KEY POINTS:
Down on Circular Quay, fruit seller Bill Haire is not a happy man.
The rows of outdoor restaurant tables to his right are all but empty. In front, the buses have stopped running and, although trains are still moving in and out of the Quay, passenger numbers are down to a relative trickle.
The cause is not hard to find: the massive, 2.8m-high steel and concrete fence that isolates the lower half of the central business district and barricades Sydney's iconic Opera House to keep safe the 21 Asia-Pacific leaders who will be meeting there this weekend.
It is an amazing, but daunting, sight, turning normally buzzing streets into heavily patrolled alleyways and cul-de-sacs, weapons on hips throughout.

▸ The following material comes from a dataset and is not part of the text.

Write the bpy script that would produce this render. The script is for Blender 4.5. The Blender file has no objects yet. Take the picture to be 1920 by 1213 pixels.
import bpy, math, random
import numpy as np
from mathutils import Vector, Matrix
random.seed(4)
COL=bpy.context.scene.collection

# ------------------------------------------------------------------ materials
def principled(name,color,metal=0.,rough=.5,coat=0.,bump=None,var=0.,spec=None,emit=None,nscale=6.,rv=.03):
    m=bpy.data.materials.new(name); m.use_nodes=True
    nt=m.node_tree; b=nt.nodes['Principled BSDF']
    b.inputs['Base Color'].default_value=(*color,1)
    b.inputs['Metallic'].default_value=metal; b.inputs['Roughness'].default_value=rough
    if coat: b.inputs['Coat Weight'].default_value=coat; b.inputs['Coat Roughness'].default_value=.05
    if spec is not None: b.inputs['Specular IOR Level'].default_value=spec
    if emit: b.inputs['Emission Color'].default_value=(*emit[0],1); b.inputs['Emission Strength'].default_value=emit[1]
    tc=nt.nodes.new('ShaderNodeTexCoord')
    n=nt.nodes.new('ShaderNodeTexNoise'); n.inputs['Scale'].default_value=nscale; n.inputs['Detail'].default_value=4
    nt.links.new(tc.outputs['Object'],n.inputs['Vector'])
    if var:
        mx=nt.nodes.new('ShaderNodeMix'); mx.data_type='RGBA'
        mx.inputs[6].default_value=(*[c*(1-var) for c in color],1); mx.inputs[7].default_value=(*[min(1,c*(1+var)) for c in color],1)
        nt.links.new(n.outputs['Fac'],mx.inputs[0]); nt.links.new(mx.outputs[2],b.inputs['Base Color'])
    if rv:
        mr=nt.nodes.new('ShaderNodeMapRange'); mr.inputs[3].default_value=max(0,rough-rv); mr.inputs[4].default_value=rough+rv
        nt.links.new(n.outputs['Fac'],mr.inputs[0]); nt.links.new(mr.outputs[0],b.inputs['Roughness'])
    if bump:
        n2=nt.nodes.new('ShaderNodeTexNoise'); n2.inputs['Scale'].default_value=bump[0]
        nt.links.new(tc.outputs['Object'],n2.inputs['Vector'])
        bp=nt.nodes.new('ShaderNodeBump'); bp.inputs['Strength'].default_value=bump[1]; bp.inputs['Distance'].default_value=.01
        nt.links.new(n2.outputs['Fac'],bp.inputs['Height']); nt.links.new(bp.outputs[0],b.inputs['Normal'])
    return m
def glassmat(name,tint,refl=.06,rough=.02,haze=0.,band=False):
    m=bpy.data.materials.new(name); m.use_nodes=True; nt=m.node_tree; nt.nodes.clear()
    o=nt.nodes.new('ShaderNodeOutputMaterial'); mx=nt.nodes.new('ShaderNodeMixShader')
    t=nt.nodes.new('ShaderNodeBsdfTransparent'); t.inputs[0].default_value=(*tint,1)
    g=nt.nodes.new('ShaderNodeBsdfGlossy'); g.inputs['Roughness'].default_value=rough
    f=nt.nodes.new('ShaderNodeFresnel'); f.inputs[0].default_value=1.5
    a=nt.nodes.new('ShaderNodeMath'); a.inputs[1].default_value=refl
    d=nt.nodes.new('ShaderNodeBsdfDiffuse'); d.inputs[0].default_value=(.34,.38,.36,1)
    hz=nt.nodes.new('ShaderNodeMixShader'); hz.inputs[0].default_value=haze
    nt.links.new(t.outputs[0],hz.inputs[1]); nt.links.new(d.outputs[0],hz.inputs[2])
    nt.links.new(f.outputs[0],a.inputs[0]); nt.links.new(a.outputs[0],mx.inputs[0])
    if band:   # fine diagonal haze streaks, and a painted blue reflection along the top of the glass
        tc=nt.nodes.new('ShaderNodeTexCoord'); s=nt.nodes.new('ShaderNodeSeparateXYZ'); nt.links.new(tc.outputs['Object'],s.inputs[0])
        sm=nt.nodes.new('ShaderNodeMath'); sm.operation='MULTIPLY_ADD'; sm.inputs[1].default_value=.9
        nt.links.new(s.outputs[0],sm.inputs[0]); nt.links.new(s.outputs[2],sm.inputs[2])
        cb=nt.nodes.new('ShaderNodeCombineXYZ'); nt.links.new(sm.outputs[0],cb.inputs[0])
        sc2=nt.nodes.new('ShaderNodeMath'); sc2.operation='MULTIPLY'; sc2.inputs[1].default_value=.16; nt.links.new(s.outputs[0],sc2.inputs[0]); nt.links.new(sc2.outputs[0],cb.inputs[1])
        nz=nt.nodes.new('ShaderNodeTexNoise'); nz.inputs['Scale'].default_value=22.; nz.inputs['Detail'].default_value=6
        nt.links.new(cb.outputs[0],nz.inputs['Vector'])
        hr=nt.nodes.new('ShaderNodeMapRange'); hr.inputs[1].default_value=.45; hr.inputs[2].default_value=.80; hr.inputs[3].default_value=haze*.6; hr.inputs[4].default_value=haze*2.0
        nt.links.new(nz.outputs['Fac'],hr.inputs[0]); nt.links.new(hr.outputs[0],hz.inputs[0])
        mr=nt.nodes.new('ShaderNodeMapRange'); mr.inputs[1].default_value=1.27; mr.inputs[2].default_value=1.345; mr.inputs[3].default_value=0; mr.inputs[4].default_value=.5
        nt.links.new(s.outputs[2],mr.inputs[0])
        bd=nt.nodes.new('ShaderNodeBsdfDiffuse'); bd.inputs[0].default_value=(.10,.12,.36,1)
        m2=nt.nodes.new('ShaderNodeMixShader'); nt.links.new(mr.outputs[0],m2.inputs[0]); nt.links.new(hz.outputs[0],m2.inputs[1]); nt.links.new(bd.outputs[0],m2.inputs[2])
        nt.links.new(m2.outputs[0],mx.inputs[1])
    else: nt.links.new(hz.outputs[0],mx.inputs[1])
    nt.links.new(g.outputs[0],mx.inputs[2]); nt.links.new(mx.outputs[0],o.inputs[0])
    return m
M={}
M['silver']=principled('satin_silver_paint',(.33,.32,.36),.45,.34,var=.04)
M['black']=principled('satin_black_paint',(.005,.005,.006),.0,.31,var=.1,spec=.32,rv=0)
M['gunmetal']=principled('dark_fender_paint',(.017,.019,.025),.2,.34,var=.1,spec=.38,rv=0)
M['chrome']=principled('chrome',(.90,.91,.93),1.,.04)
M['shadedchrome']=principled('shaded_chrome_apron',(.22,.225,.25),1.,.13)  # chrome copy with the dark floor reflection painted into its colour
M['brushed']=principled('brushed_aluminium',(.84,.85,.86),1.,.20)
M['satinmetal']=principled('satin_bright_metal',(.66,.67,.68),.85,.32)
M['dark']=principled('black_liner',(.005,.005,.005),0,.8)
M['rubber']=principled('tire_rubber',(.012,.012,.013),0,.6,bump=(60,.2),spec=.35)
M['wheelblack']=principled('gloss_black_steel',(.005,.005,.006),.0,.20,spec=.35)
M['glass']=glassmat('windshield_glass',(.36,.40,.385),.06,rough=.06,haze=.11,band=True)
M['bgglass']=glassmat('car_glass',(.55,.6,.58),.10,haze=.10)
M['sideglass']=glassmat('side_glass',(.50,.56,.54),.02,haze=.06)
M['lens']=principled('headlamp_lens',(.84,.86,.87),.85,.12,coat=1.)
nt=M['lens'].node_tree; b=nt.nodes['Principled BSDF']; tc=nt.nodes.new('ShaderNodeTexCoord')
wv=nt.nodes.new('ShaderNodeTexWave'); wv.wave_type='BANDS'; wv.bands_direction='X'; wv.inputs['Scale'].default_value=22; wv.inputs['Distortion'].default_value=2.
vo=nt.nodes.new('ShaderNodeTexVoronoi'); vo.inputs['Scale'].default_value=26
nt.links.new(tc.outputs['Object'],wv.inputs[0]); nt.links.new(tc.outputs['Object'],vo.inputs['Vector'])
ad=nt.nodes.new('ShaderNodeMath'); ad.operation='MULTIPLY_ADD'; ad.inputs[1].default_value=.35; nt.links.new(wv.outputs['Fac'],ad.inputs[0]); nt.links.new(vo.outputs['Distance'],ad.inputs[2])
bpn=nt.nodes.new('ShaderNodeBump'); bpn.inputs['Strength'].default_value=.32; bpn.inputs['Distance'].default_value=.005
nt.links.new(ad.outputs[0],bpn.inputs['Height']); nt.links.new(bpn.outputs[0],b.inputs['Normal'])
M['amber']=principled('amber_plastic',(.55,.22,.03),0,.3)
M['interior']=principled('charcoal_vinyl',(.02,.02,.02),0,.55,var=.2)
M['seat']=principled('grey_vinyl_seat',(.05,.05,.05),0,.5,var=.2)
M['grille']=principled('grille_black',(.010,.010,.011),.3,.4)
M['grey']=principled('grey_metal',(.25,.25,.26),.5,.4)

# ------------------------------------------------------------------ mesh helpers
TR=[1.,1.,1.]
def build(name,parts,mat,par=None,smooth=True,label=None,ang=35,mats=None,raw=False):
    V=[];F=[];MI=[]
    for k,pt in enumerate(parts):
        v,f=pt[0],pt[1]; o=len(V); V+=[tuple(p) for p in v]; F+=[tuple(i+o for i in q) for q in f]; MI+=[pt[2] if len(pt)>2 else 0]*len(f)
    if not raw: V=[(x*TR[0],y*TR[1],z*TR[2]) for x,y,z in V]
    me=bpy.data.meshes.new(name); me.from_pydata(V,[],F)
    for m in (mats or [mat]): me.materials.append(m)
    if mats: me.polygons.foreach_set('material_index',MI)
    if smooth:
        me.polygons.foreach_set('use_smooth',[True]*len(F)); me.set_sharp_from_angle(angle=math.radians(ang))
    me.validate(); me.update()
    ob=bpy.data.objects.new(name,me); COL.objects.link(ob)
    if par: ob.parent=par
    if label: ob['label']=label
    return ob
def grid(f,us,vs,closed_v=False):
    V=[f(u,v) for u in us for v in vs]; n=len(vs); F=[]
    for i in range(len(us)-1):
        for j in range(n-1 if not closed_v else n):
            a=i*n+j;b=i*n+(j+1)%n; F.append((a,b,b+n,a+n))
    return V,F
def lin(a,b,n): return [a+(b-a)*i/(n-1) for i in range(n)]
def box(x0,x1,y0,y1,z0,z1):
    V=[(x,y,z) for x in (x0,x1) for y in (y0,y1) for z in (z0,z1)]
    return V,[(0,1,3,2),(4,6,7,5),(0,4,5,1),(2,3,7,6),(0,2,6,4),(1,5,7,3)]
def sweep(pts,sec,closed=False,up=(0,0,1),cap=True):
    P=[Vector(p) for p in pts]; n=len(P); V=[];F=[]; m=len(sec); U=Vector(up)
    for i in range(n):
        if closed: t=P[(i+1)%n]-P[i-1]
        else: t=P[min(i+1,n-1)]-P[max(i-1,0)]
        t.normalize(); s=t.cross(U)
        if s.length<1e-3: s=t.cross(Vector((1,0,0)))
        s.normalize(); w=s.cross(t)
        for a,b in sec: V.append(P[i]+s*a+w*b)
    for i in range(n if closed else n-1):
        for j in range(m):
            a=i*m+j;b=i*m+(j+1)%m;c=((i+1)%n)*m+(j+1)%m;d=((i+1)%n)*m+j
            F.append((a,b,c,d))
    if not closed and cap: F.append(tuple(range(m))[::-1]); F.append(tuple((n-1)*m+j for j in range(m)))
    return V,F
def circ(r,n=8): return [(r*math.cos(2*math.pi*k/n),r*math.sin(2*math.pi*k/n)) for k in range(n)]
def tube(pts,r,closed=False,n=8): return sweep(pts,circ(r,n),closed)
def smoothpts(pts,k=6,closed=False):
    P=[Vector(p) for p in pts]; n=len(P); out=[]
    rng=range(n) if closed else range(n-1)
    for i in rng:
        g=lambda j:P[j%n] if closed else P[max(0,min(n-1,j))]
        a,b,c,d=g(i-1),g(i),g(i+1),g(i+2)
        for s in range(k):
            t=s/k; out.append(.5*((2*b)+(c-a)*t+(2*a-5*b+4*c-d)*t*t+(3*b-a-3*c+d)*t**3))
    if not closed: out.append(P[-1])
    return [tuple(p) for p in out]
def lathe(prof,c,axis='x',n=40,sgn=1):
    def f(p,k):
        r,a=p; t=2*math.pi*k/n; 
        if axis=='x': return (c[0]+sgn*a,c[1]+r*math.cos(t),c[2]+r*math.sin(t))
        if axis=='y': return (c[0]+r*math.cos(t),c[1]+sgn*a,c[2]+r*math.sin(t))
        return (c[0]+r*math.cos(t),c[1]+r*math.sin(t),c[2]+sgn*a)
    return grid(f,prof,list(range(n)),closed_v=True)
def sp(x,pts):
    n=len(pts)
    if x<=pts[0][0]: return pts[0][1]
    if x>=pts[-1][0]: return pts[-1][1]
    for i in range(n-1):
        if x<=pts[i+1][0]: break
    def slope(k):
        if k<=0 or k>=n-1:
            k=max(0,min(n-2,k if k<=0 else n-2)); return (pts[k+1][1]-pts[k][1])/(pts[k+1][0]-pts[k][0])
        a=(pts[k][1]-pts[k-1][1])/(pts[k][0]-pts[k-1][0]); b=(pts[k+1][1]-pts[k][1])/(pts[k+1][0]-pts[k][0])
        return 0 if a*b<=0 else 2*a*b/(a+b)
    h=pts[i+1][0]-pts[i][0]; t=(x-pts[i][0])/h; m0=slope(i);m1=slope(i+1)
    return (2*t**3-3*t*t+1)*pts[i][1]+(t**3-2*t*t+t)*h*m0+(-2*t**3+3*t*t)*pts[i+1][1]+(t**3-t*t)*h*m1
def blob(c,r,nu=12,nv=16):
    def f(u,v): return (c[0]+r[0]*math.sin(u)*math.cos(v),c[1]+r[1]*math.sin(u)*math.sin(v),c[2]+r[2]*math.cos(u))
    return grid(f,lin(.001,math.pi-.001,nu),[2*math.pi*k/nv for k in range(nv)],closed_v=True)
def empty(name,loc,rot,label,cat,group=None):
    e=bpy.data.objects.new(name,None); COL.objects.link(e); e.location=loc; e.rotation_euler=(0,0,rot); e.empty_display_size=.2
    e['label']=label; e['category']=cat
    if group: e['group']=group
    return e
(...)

"It was worse when they were putting up the fence," Haire says as his only two customers for the past hour turn out to be a man asking directions to a vegetable stall and a Herald reporter.
"Then we had trucks and forklifts and construction workers, police, dust, noise, and everything else. Today, at least, the fence is constructed and there is public access through the gates."
The regulars who work in the area came in during the morning rush, but there have been very few of the tourists who make up about half of his trade, and who fill most of the tables along the quay.
Through the CBD, Sydney is running almost at a weekend pace.
Blocked roads, choked arterials and repeated warnings appear to have convinced many Sydneysiders to either leave their cars at home, avoid the city altogether, or take the week off work ahead of the public holiday declared for Friday, when the real leaders' crush will bite.
The police presence is heavy, but not yet overwhelming.
Pairs of police are dotted throughout the city, on street corners, in doorways, and throughout train stations.
On the Quay, and closer to the Opera House, larger squads patrol in lines of two-by-two.
A police launch with flashing blue and red lights slowly patrolled Darling Harbour as dawn broke, later joined by jet skis. Police helicopters circle overhead.
And security teams have been busy checking every possible concealment for bombs or anything else dangerous, using mirrors to check under culverts and high pressure water hoses to flush out drains.
Behind the cops on the beat are fleets of cars and motorcycles parked at strategic points, with New South Wales' new water cannon on standby in the inner city in case demonstrations turn violent.
Police horses that would normally have worked the crowds remain quarantined in stables by the equine flu epidemic.
At Trades Hall, critics of Apec say they have no intention of violence, even if other more radical groups have promised to ignore police bans and demonstrate in forbidden areas.
A coalition of environmental, aid and community organisations have set up their own media centre to balance what they say will be the inevitable spin control dominating the official Apec media base behind the steel fence at Darling Harbour.
"We think there will be little interaction between the official media centre and the real world," says Greenpeace energy campaigner Mark Wakeham.
He says the organisers of the Trades Hall centre are concerned that Australian Prime Minister John Howard and US President George W. Bush will try to use the Apec summit to undermine the Kyoto protocols on climate change, muddying the waters in a bid to promote their own proposed alternative.
And while violence is off their agenda, Wakeham says, the Trades Hall group says it fully supports the public's right to protest peacefully.
Yesterday's warmth may have been the calm before the storm.